# EXERCISE GOAL
Reproduce verbatim the lines up to and including the one with "return np.array([(px - CX)", starting from the first.

■ ■ ■ ■ ■ ■ ■

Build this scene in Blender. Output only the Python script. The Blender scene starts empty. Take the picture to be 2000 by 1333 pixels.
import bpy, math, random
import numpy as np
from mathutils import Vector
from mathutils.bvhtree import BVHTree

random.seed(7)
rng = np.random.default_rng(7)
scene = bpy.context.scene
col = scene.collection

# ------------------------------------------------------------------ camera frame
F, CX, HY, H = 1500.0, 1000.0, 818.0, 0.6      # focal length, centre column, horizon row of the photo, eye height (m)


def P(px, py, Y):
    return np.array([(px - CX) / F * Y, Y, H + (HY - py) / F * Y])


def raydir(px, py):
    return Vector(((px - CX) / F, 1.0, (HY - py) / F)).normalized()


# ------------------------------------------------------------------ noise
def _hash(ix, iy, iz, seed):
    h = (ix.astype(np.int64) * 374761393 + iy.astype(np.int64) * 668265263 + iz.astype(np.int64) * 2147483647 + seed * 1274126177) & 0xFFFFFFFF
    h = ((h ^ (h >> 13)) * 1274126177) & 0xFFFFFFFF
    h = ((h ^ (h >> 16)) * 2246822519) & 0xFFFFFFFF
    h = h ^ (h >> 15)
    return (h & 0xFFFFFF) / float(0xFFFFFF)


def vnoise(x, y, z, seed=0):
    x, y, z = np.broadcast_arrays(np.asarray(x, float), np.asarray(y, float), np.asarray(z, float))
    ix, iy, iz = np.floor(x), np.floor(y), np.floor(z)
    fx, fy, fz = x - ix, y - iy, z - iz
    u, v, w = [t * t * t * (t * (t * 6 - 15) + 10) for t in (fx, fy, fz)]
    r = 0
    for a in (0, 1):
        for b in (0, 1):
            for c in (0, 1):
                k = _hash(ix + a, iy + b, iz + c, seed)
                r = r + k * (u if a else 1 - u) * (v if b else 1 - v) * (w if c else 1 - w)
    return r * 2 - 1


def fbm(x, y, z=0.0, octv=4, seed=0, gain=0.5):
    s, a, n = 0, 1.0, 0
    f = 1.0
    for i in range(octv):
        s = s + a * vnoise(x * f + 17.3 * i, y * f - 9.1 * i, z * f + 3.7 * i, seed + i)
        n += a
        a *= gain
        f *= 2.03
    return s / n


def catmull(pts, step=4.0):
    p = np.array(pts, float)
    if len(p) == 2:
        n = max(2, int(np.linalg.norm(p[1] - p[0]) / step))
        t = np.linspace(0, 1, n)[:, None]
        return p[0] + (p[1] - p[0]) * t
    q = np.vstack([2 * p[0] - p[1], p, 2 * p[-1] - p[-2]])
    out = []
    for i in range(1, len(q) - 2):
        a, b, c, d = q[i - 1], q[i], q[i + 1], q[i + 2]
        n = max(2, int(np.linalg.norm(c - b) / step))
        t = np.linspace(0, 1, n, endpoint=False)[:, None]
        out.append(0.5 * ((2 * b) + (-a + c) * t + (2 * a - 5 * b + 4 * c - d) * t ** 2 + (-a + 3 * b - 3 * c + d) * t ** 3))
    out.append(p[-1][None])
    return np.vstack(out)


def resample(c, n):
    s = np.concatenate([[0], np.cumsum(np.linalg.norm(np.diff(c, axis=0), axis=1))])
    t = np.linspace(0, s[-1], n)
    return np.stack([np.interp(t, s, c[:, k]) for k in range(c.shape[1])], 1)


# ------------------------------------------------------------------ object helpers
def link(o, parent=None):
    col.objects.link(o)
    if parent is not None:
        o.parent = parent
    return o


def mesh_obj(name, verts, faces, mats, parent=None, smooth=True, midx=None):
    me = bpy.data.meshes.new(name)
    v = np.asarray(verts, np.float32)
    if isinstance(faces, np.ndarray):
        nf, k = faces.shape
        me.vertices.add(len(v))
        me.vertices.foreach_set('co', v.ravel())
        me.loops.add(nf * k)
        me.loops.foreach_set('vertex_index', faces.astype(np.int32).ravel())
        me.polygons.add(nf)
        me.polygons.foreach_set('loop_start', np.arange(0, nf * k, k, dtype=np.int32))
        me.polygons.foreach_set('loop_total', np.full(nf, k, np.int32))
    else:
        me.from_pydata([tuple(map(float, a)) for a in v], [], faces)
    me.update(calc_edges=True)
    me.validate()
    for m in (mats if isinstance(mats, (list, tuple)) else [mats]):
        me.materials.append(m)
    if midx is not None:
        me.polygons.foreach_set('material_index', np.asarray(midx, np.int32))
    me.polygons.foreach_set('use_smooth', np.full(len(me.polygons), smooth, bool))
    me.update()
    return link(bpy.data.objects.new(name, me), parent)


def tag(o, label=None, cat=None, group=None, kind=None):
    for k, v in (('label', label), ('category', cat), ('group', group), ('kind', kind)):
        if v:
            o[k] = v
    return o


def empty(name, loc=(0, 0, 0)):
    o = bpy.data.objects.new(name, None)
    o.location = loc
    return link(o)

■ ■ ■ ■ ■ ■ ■

# COMPLETE ANSWER
Build this scene in Blender. Output only the Python script. The Blender scene starts empty. Take the picture to be 2000 by 1333 pixels.
import bpy, math, random
import numpy as np
from mathutils import Vector
from mathutils.bvhtree import BVHTree

random.seed(7)
rng = np.random.default_rng(7)
scene = bpy.context.scene
col = scene.collection

# ------------------------------------------------------------------ camera frame
F, CX, HY, H = 1500.0, 1000.0, 818.0, 0.6      # focal length, centre column, horizon row of the photo, eye height (m)


def P(px, py, Y):
    return np.array([(px - CX) / F * Y, Y, H + (HY - py) / F * Y])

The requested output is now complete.